I
До Лицея
1799–1811
Две фамилии: Ганнибалы и Пушкины. – Легендарная биография Абрама Ганнибала. – Записки его сына Петра. – Связи, воспитание и настроение Пушкиных. – Детство поэта. – Проект собственных его записок о своем детстве и пребывании в лицее.
Не надо быть рьяным поклонником учения о неотразимом действии физиологических и нравственных свойств родоначальников семей на все их потомство, чтобы верить в возможность фамильной передачи некоторых крупных психических особенностей со стороны отца и матери своей ближайшей отрасли. Некоторое изучение характера и натуры А.С. Пушкина неизбежно приводит к заключению, что в основе их лежат унаследованные черты и отличия двух родов – Ганнибаловых и Пушкиных, только значительно переработанные и облагороженные их знаменитым потомком. Любопытно, поэтому, присмотреться ближе к двум элементам, которые, так сказать, вошли в состав нравственного существования А.С. Пушкина и частью определили его.

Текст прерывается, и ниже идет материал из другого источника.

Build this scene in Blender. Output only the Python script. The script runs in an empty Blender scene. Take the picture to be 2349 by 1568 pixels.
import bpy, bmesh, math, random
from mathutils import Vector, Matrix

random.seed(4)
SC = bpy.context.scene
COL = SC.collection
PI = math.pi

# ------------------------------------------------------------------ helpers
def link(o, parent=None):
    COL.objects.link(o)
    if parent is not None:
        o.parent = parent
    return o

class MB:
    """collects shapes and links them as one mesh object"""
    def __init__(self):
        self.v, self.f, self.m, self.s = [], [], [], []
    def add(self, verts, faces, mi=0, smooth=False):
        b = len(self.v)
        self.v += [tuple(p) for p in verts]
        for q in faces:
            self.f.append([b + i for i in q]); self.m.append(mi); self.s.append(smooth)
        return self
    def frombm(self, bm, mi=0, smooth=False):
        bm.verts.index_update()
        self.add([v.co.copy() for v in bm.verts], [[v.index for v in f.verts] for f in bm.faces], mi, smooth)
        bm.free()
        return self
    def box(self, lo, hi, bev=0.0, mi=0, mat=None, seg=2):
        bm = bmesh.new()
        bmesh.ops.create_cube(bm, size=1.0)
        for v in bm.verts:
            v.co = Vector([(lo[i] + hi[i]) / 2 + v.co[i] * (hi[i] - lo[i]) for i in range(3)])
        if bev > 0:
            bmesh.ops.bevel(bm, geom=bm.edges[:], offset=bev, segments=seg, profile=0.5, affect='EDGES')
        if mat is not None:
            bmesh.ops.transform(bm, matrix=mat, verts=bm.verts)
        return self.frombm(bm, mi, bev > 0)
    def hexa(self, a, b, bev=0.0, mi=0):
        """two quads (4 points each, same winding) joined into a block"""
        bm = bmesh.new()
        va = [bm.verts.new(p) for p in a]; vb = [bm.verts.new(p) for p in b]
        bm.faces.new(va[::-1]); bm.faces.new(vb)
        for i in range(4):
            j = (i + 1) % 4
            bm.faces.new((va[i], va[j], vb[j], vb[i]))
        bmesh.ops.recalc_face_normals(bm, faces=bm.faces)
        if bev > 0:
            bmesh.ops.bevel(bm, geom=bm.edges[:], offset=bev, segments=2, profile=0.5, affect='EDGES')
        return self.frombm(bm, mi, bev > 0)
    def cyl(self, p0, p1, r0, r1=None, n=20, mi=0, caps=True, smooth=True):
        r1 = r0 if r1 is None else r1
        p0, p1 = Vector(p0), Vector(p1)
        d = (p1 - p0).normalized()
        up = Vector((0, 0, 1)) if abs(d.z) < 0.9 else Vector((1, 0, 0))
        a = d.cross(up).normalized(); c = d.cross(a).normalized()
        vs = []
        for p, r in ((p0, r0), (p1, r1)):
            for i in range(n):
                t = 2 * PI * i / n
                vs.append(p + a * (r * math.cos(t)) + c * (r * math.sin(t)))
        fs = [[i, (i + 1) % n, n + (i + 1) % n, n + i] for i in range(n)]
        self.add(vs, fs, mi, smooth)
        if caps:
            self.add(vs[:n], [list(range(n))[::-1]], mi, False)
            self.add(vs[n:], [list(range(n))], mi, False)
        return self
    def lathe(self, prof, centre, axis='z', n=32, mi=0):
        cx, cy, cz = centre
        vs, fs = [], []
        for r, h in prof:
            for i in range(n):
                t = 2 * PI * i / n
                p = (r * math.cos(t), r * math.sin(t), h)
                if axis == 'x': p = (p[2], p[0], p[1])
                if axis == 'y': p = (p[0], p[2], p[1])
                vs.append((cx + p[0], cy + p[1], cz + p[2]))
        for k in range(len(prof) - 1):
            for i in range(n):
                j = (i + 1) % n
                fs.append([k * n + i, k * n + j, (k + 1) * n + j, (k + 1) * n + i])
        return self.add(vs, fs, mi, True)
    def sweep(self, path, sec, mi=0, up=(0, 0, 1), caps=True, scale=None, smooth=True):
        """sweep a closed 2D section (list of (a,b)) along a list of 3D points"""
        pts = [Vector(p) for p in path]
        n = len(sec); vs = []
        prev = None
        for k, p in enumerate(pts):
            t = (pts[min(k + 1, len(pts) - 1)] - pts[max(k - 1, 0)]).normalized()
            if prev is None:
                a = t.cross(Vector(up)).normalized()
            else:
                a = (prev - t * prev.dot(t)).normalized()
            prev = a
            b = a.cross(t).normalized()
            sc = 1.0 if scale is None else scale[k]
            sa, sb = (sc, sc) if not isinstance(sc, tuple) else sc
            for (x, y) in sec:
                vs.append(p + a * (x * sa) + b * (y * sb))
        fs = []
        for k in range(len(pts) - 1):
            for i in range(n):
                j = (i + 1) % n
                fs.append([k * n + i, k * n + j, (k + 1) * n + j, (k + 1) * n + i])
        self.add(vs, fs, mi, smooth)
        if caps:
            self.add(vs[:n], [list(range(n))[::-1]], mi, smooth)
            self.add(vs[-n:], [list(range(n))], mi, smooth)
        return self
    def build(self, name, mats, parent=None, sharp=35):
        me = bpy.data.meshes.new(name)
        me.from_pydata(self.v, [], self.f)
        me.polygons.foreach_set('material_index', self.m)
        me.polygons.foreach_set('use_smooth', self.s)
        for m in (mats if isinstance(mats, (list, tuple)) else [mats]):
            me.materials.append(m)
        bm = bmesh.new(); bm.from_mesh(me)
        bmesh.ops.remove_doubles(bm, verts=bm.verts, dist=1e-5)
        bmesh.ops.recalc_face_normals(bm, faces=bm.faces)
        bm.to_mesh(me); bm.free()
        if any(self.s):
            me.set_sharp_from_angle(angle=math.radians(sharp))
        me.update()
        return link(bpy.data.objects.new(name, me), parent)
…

Нет никакой надобности для этого повторять здесь еще раз факты и сведения о семействе будущего поэта, собранные и опубликованные прежде. Отсылая по этому предмету читателей к нашим "Материалам" и к позднейшим сборникам, мы ограничиваемся в настоящем случае только задачей обрисовать несколько полнее, чем было сделано доселе, два своеобразных фамильных типа, которые дали жизнь поэту и сообщили ему первый психический материал, развившийся потом в замечательную личность с другим выражением и с новыми, неизмеримо высшими нравственными стремлениями и задатками: один из этих типов был коренной русский и дворянский, тот самый, который возник в среде помещиков прошлого столетия, еще помнивших эпоху Петра I-го (представителями его были Ганнибаловы), а другой – полу-русский и полу-французский, который образовался к концу царствования Екатерины Н-й и хорошими представителями которого можно считать Пушкиных с отцом поэта, Сергеем Львовичем, во главе.
Дети знаменитого негра Абрама Петровича, родоначальника фамилии Ганнибаловых, не отстали, как известно, в чинах от своего отца: так, Иван Абрамович, более всех их дельный и отличившийся на службе, был генерал-поручиком, а брат его, Петр, носил названье генерал-аншефа от артиллерии. Со всем тем можно полагать, что образование их нисколько не превышало уровня общего домашнего воспитания, получаемого тогда всеми дворянскими недорослями. Они имели перед ними одно только преимущество: отец их, прошедший через руки Петра I-го и побывавший за границей, сообщил им, вероятно, ту часть математических познаний, которою сам обладал. Этого одного уже достаточно было для устроения им хорошей карьеры: они жили в то время, когда, по свидетельству записок почтенного секунд-майора Данилова, даже простое знание русской грамоты, делавшее человека способным на занятие учительского места, могло освободить его от торговой казни за уголовное преступление и перевести с площади прямо в школу. Вообще, не следует забывать, что многое после Петра I-го творилось у нас скорее через посредство вдохновения, энтузиазма и решимости, чем через посредство знания и опытности. Что-то в роде "благородного риска" присутствовало всюду, и, благодаря политическому состоянию Европы, замыслы и планы, подсказываемые этим "риском", часто венчались полным успехом. Если можно было командовать флотом и одерживать морские победы, в роде Чесменской, без опыта и основательных сведений в мореплавании, то нет причины полагать, что строитель Херсона, генерал-поручик Иван Ганнибал, воспетый Пушкиным, был чудом своего века и отличался солидным образованием и высоким государственным умом. По крайней мере брат его, упомянутый выше генерал-аншеф от артиллерии, Петр Ганнибал, получивший с ним одинаковое воспитание, оказывается в сущности очень простым, почти безграмотным человеком, как увидим ниже из собственноручной его записки.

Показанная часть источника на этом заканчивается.